[START OF ITEMS]

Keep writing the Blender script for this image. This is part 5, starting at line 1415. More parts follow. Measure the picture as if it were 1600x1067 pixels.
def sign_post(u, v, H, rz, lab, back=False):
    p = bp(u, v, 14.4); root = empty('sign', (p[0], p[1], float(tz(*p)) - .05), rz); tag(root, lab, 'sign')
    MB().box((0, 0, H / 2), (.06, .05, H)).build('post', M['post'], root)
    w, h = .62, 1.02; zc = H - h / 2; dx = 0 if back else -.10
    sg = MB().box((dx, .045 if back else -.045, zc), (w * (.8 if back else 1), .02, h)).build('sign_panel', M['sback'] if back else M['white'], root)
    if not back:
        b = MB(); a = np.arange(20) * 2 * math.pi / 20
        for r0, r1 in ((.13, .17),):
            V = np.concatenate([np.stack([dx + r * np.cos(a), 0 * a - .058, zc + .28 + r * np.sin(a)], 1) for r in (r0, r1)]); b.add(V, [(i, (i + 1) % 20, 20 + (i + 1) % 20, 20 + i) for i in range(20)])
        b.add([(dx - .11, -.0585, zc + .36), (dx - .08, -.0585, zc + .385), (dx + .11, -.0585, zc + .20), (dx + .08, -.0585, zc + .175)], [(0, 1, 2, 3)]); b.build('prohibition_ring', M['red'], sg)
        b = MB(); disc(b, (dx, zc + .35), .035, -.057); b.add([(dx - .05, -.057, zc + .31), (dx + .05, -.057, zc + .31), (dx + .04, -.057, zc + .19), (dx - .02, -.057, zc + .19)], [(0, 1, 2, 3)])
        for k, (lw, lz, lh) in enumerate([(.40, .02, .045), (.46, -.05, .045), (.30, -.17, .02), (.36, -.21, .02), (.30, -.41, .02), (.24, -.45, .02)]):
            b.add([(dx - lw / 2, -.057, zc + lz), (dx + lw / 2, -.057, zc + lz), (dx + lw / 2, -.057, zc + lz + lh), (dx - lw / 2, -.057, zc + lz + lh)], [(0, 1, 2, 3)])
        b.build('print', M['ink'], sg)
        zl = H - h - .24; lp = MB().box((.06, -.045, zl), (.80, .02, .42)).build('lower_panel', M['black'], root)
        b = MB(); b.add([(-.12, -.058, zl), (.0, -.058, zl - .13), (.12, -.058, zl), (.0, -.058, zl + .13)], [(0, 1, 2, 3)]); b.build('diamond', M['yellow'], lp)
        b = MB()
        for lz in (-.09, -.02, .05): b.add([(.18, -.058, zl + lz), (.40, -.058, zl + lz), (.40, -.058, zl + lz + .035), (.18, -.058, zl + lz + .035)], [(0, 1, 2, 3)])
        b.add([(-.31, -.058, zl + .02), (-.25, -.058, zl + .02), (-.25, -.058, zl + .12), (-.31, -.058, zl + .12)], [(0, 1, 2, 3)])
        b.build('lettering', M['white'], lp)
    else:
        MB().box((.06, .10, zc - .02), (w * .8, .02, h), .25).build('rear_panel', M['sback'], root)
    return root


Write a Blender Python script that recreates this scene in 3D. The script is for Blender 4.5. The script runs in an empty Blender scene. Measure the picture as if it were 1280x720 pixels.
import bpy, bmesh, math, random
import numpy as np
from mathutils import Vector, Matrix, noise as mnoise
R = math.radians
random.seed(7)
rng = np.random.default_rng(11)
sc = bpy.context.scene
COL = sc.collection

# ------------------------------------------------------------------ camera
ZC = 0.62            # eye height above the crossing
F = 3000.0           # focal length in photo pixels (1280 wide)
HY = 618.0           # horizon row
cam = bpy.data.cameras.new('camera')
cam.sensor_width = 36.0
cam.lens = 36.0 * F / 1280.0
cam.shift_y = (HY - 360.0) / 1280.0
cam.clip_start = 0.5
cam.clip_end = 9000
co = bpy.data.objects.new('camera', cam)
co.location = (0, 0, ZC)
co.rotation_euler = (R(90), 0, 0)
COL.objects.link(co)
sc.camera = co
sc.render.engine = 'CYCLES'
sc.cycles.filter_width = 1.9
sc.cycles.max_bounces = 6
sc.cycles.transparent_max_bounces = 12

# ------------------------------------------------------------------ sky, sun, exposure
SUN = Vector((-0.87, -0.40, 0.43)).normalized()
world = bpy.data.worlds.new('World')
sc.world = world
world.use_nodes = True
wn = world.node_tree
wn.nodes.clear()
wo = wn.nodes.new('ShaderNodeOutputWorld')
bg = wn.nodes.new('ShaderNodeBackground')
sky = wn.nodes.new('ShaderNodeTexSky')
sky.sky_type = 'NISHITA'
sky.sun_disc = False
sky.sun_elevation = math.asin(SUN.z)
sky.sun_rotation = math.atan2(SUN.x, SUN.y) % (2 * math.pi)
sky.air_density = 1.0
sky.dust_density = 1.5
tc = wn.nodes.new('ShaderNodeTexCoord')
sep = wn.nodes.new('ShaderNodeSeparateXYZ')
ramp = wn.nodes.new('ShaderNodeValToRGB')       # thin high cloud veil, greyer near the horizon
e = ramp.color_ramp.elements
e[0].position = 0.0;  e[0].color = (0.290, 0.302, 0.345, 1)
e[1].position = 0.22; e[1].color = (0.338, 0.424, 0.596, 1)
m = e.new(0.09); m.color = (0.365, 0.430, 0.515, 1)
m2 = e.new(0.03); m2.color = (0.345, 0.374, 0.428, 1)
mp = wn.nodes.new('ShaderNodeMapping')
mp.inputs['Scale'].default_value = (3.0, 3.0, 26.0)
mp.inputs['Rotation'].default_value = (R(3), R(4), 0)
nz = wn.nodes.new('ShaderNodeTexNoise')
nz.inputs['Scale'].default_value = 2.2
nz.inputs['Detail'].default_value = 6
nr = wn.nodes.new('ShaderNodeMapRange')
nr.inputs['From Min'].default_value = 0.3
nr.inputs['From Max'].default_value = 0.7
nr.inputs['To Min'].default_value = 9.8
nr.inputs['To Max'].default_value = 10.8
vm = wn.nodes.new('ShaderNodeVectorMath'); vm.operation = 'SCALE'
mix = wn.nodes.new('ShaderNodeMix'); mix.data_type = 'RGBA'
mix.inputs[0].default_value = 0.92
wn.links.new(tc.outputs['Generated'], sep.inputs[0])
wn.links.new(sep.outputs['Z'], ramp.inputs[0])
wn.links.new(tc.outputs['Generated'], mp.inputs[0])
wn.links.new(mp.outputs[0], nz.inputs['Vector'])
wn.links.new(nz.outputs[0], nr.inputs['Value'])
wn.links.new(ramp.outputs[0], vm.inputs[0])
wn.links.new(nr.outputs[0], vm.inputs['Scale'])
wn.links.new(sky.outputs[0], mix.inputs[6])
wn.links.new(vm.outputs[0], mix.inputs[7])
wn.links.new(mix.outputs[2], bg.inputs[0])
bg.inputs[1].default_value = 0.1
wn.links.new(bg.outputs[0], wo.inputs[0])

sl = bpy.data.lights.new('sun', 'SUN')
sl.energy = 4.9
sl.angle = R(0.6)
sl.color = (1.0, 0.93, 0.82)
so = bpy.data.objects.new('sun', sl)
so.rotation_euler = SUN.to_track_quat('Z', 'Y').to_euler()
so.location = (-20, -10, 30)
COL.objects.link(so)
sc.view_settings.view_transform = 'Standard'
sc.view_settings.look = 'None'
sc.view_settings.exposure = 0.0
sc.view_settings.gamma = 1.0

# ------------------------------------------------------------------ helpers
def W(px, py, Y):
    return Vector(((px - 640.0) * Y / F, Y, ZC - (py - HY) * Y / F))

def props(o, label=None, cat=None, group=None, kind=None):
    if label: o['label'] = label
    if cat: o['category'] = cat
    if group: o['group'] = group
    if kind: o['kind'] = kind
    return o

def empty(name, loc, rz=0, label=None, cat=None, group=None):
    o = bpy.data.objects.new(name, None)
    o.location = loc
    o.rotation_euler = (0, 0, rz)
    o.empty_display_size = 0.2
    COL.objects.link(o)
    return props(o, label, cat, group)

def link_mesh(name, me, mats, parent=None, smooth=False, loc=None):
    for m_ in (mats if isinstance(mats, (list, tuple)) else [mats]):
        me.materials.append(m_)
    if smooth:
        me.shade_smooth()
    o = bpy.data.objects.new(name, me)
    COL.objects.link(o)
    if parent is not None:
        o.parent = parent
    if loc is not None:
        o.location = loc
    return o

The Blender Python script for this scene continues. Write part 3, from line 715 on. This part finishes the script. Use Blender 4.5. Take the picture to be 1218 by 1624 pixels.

[END OF ITEMS]

◆ **WORK TO COMPLETE**:
Give back exactly the lines from the line that has "Write a Blender" to the line that has "sc.cycles.transparent_max_bounces = 12", both included, and leave out all others.

◆ **EXERCISE RESPONSE**:
Write a Blender Python script that recreates this scene in 3D. The script is for Blender 4.5. The script runs in an empty Blender scene. Measure the picture as if it were 1280x720 pixels.
import bpy, bmesh, math, random
import numpy as np
from mathutils import Vector, Matrix, noise as mnoise
R = math.radians
random.seed(7)
rng = np.random.default_rng(11)
sc = bpy.context.scene
COL = sc.collection

# ------------------------------------------------------------------ camera
ZC = 0.62            # eye height above the crossing
F = 3000.0           # focal length in photo pixels (1280 wide)
HY = 618.0           # horizon row
cam = bpy.data.cameras.new('camera')
cam.sensor_width = 36.0
cam.lens = 36.0 * F / 1280.0
cam.shift_y = (HY - 360.0) / 1280.0
cam.clip_start = 0.5
cam.clip_end = 9000
co = bpy.data.objects.new('camera', cam)
co.location = (0, 0, ZC)
co.rotation_euler = (R(90), 0, 0)
COL.objects.link(co)
sc.camera = co
sc.render.engine = 'CYCLES'
sc.cycles.filter_width = 1.9
sc.cycles.max_bounces = 6
sc.cycles.transparent_max_bounces = 12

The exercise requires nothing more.